Thursday, May 19, 2016

Do the Heavy Lifting Now, While It Isn't So Heavy

One of the most common reasons people often give for not saving and investing at a young age is "I just don't have enough money now to save."

It's a valid concern.

Life is expensive. It just is. It's also likely to get more expensive for most people. Whether it's getting married, having children, paying for school, rising inflation or the expectation for retirement, as time goes on, more and more of your income will be going out the door in expenses. Rarely does someone's life get less expensive as time goes on.

However, while not having enough money to invest at an early age is certainly a valid concern, I believe that most focus on the negatives, while really missing the biggest advantage there is in finances: the power of compounding interest.

Albert Einstein even called compounding interest "the greatest mathematical discovery of all time."

The earlier you start investing and saving, the better. However, even better than that is the realization that you don't need to save as much money at an early age to propel you on a trajectory to reach your financial goals.

Let me illustrate:

Assume there are two brothers that are ten years apart. Alex is 26, just starting his career, not making a ton of money, maybe $50,000 dollars. His brother, Brandon, is 36, more established in his career, making $120K/year, with a family and two kids. Both have the goal of reaching $1,000,000 for their retirement nest egg at age 60, but neither have done saved and invested anything towards that nest egg yet. The also know that historically the S&P 500 has returned approximately 10% annually and are planning on buying a low-cost S&P 500 index fund to house their saved dollars.

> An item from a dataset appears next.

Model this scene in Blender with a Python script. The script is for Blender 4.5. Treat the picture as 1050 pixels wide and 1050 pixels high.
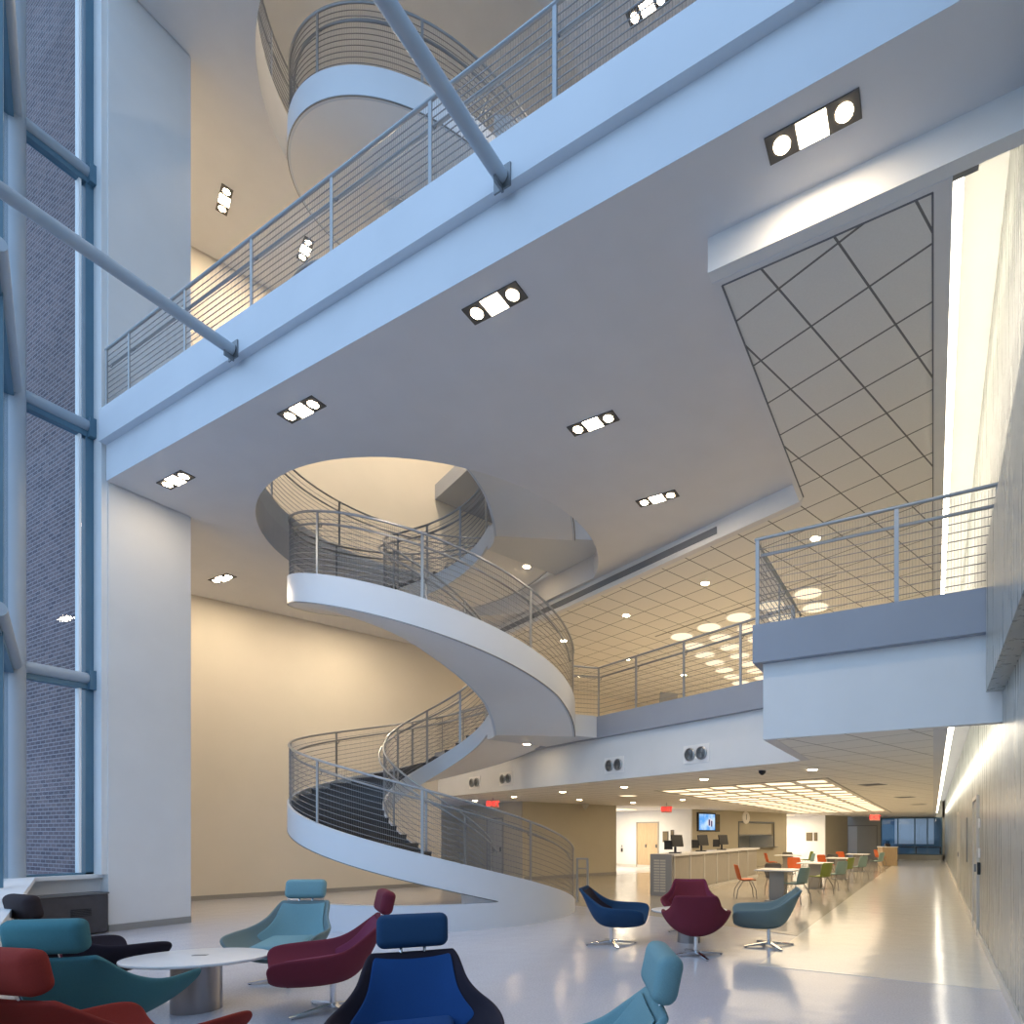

Who's in the better position?

Now while the title of my post might indicate who I think is in the better position, let me show you why I believe Alex is in the better position. Obviously, Alex has less income, and therefore its certainly harder to save large sums of money. However, to reach his goal of $1,000,000 at age 60, he only needs to save $3689 every year from 26 to 60. This works out to 7.4% of his $50,000 annual income.

Brandon on the other hand needs to save $10,168 every year from now until he's 60 to reach the same $1,000,000 goal. This works out to 8.5% of his annual income.

Now you may say that given Brandon's increased income, that additional 1% isn't a big deal. However, by the time Alex gets to age 36 (same as Brandon is today), he still would only need to save $3689 a year. If Alex followed a similar career path as Brandon, and at age 36, he was making $120,000/year, that savings rate would only be 3% of his annual income. This would be a huge advantage to Alex, as it makes saving easier as time goes on (especially considering the increased expenses as time goes on), but it also allows Alex to more easily adjust his goals upwards.

Below is a chart of the annual savings amounts it would take someone to save a constant rate between their current age and 60 years old.


A common rebuttal to this argument is that most people's peak earnings years happen in their 40s and 50s. This is certainly true. Many Americans rapidly increase their savings in these peak earning years to play catch-up, but it is certainly not easy. Most adults in their 40s and 50s are considering the costs of private education, college, weddings, travel to see kids and grandkids, and many other expensive considerations. While they certainly have more money, their are also great demands on their income that life throws their way.

My encouragement to you is why not do the heavy lifting now, while it isn't quite so heavy!